Cardinal Onaiyekan to IEC: Do not "spiritualize
poverty"
(Vatican Radio) The
Archbishop of Abuja, Cardinal John Onaiyekan, said it is wrong “to spiritualize
poverty” during an address on Friday to the 51st International Eucharistic
Congress (IEC), currently taking place in Cebu, Philippines.
The Nigerian Cardinal was
speaking on “The Eucharist and the Dialogue with the Poor and Suffering.”
“Poverty can mean many
things,” Cardinal Onaiyekan said.
“Actually, in the Church
poverty can be a virtue. We speak of the evangelical counsels of chastity,
poverty, and obedience. The word poverty itself could be positive,” he told
Vatican Radio.
However, he said there is a
different kind of poverty – “misery” – which cannot be welcomed.
“A material poverty that ends
up in misery, in deprivation of the main essentials of life, and there are many
people in the world of our days that are suffering that kind of poverty,” he
said.
“We cannot spiritualize
poverty as if it is a good thing,” said Cardinal Onaiyekan. “It can never be a
good thing.”
In his address to the IEC,
the Cardinal spoke about the meaning of the Cross for Christians.

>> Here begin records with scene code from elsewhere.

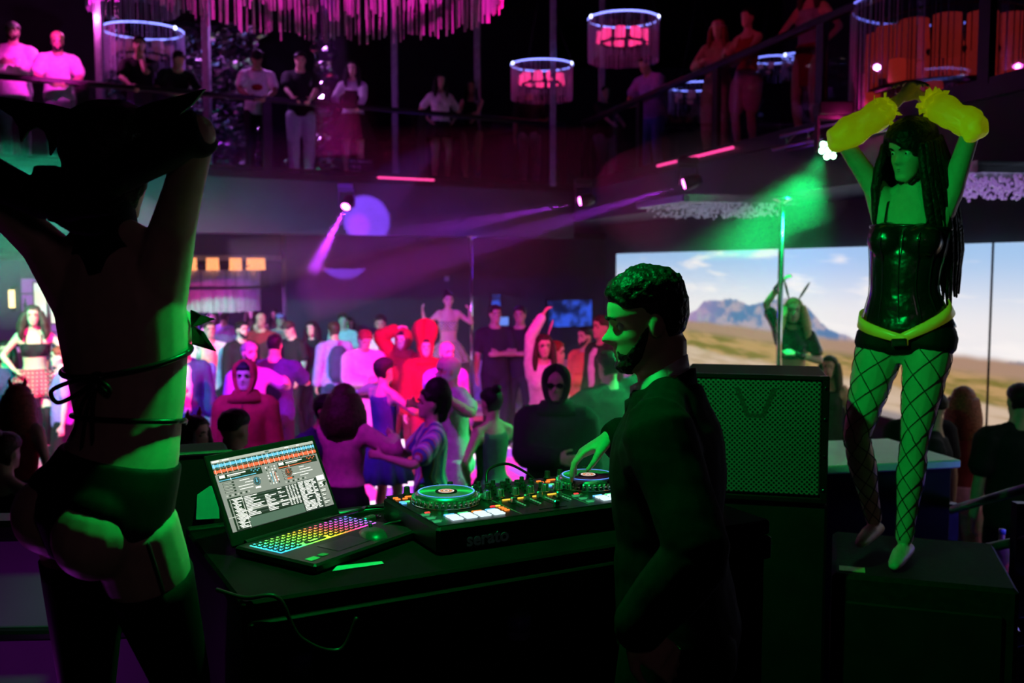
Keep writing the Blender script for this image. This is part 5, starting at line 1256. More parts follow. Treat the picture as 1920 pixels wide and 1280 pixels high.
q = who('woman with long auburn hair and red horns at the left edge', 32, 722, 1.70, 178, 'f', top=T('tank', 'dkred'), bottom=T('skirt', bk), hair=('long', 'red'), skin=0, L='dance'); horns(q, cloth(rd))
who('woman in a black dress at the bottom left corner, bare shoulder', 6, 812, 1.66, 165, 'f', top=T('tank', bk), bottom=T('long_skirt', bk), hair=('up+bun', 'brown'), skin=0, R='down')
who('man standing in the dark behind the plaid dancer', 118, 598, 1.8, 30, top=T('tee', nv), bottom=T('trousers', bk), hair=('short', bk), skin=1)
who('person in a white shirt seen between dancer and pole at left', 131, 606, 1.74, -20, top=T('long', wh), bottom=T('trousers', bk), hair=('short', bk), skin=1)
who('woman in dark clothes standing at the left wall', 10, 640, 1.74, 20, 'f', top=T('tee', nv), bottom=T('trousers', bk), hair=('long', bk), skin=1)
who('person with a violet shirt below the left pole', 113, 650, 1.7, -60, 'f', R='drink', top=T('tee', 'purple'), bottom=T('trousers', bk), hair=('short', 'red'), skin=0)
# people right of the booth
who('woman with long dark hair behind the loudspeaker', 1556, 668, 1.68, -28, 'f', top=T('tank', bk), bottom=T('trousers', bk), hair=('long', bk), skin=1)
who('man with a round afro behind the right dancer', 1727, 712, 1.78, 178, top=T('tee', bk), bottom=T('trousers', bk), hair=('afro', bk), skin=2)
who('man with a fade haircut in profile, right of the dancer', 1748, 735, 1.76, -112, top=T('tee', bk, loose=.01), bottom=T('trousers', bk), hair=('fade', bk), beard='black', skin=1, face=True)
who('woman with long red hair seen from behind at the right', 1807, 727, 1.70, 150, 'f', top=T('tank', 'dkred'), bottom=T('trousers', 'pinkish'), hair=('long', 'red'), skin=0)
who('man in a black tee seen from behind at the right edge', 1915, 718, 1.82, 176, top=T('tee', bk, loose=.01), bottom=T('trousers', bk), hair=('buzz', bk), skin=1, wide=1.1)
# far people under the balcony by the bar and the sofa
far = [('man in a white shirt near the bar, beside the fringe lamp', 538, 566, 1.8, 20, 'm', wh), ('person with a white sleeve under the posters', 601, 570, 1.76, -40, 'm', wh), ('blond woman near the bar behind the red-lit bald man', 515, 580, 1.7, 10, 'f', 'grey'), ('person in violet at the bar below the fringe lamp', 420, 582, 1.75, 170, 'm', 'purple'), ('woman in blue at the bar left of the violet person', 398, 585, 1.7, 20, 'f', 'blue'), ('bar guest in dark clothes right of the blond woman', 560, 577, 1.78, 190, 'm', bk), ('bar guest leaning below the pale posters', 622, 580, 1.74, -80, 'm', bk), ('guest in a grey shirt by the bar, second from the fringe lamp', 470, 578, 1.74, 30, 'f', 'grey'),
       ('bar guest in a blue shirt behind the navy-jacket man', 352, 580, 1.76, -30, 'm', 'blue'), ('guest in a pale top at the back beside the dark wall', 655, 596, 1.66, 15, 'f', 'tan')]
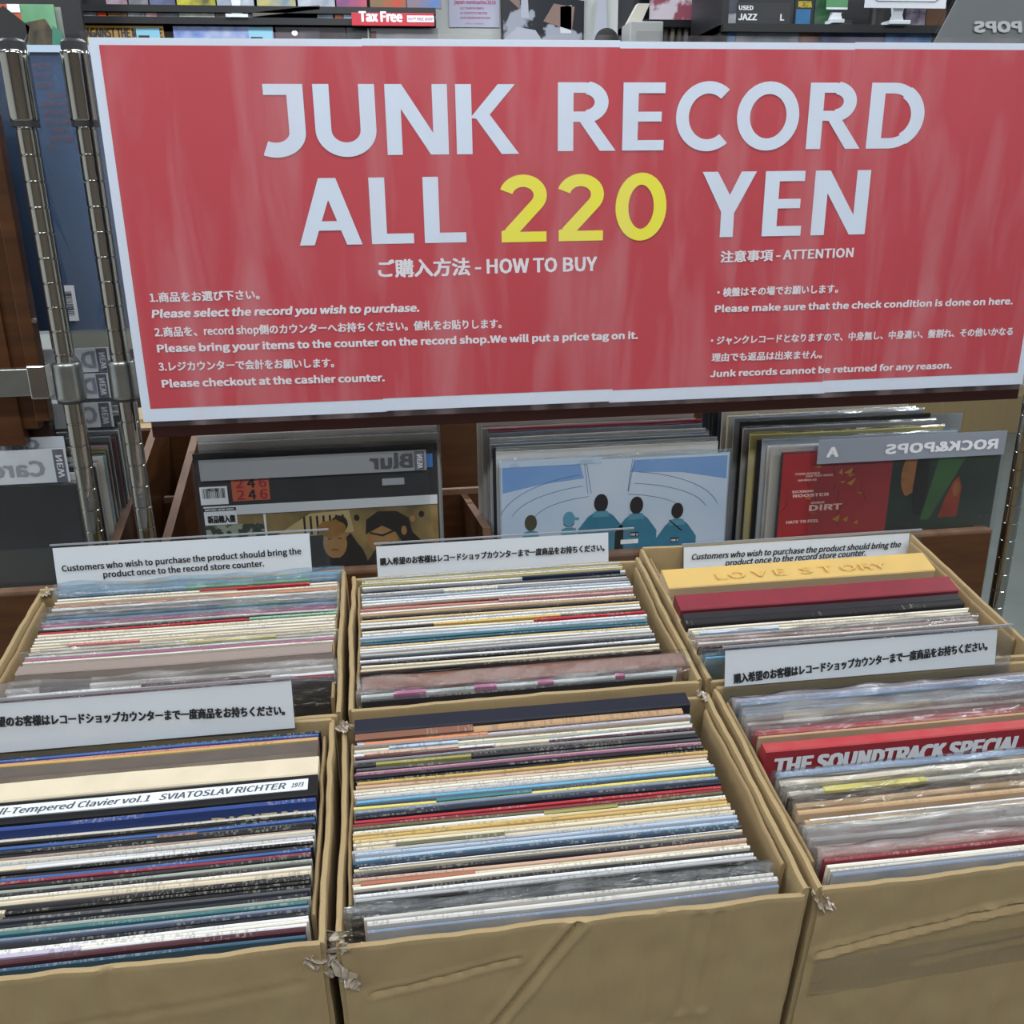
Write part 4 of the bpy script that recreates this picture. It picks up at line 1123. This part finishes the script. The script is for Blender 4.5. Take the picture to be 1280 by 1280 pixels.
rect(c5, 'dark_window', w5*.14, w5*.98, .1, .352-.068, -.002, mat('dark_window_print', '#1d1418', .3, c2='#3a1d1f', scale=20)); rect(c5, 'red_post', 0, w5*.08, .1, .34, -.002, mat('dark_red_strip', '#4c2022', .4))
# small cases on the middle board and larger sleeves on the board above
def small(u0, u1, z, Y, h, hx, c2, lab, cat='record', nm='record_sleeve', grp='small cases on the middle board', d=.012, scale=40):
    x0 = P(u0, 12, Y).x; x1 = P(u1, 12, Y).x
    o = MB().box(0, x1-x0, 0, d, 0, h).build(nm, mat('case_print', hx, .35, c2=c2, scale=scale, amount=.9)); o.location = (x0, Y, z); tag(o, lab, cat, grp); return o, x1-x0
z1 = za[0]
hrow = za[1]-za[0]-.020
items = [(79, 95, '#33343c', '#5a5660', 'grey black'), (96, 120, '#2a2b30', '#8b8c90', 'black outlined'), (121, 132, '#c03a1d', '#d85a2c', 'orange-red'), (134, 158, '#8c6a3c', '#4f3a24', 'tan lettered'), (159, 180, '#a5a9a8', '#5d6a70', 'grey white'),
 (181, 196, '#c6b8be', '#9a3a4c', 'white and crimson'), (197, 222, '#5f2a30', '#3f6a78', 'dark red and teal'), (223, 268, '#7d937f', '#c9c8c0', 'sage green'), (269, 303, '#352f33', '#6a5f60', 'dark brown'), (304, 322, '#7b8089', '#5b5f6b', 'blue-grey'), (396, 416, '#3c4c66', '#7790a4', 'dark teal'), (418, 428, '#c8602b', '#7c3a20', 'orange'), (429, 440, '#9fb3d8', '#c7cfe0', 'pale blue')]
for u0, u1, a, b, l in items:
    small(u0, u1, z1, YA+.012, hrow*.95, a, b, l+' case standing on the middle shelf board beyond the sign', 'disc case', 'disc_case')
z2 = za[1]
up = [(134, 160, '#b9a6b4', '#5c3038', 'pink and dark'), (162, 186, '#46474d', '#9c9aa6', 'charcoal'), (188, 220, '#6c7396', '#3c3f5a', 'violet-blue'), (222, 270, '#d8cf3a', '#2f3a35', 'bright yellow'), (272, 318, '#7c8799', '#b7bfca', 'pale steel'), (322, 370, '#c8b74a', '#5f7c9c', 'yellow and blue'), (373, 419, '#b9bdc6', '#7f8797', 'silver drawing'), (421, 459, '#3a3f78', '#b5485a', 'navy and crimson'), (463, 508, '#2f6a44', '#b9342a', 'green football'), (509, 552, '#8a6748', '#3f70b0', 'brown and blue')]
for u0, u1, a, b, l in up:
    o, ww = small(u0, u1, z2, YA+.012, .19, a, b, l+' case on the top shelf board at the frame edge', 'disc case', 'disc_case', 'cases on the top board', scale=18)
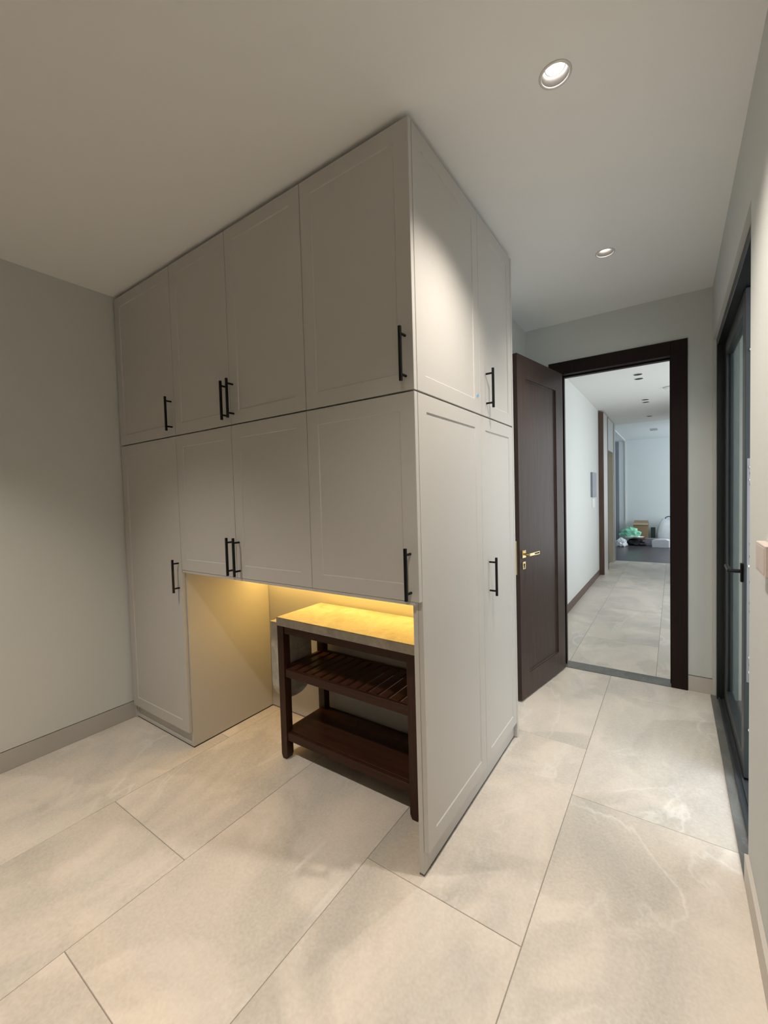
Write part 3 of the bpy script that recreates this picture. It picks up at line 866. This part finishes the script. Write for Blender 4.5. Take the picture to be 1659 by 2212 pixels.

“Since [Jesus] died on the
cross, what had been until then a symbol of a shameful death has become a great
symbol of the glory of Christ in His glorious crucifixion,” Cardinal Onaiyekan
told the Congress.
He then spoke about the
ongoing campaign of terror against Christians and other religious minorities of
the so-called Islamic State in different countries of the Middle East and North
Africa.
“Today, we hear Muslim
terrorists crucifying Christians as a way of inflicting the greatest pain and
degradation on their victims,” he said. “But the cross still remains the symbol
of the victory of the Lord Jesus.”
At the end of his speech,
Cardinal Onaiyekan was surprised with a birthday cake by the Archbishop of
Cebu, Jose S. Palma. The Cardinal turned 72 on Friday.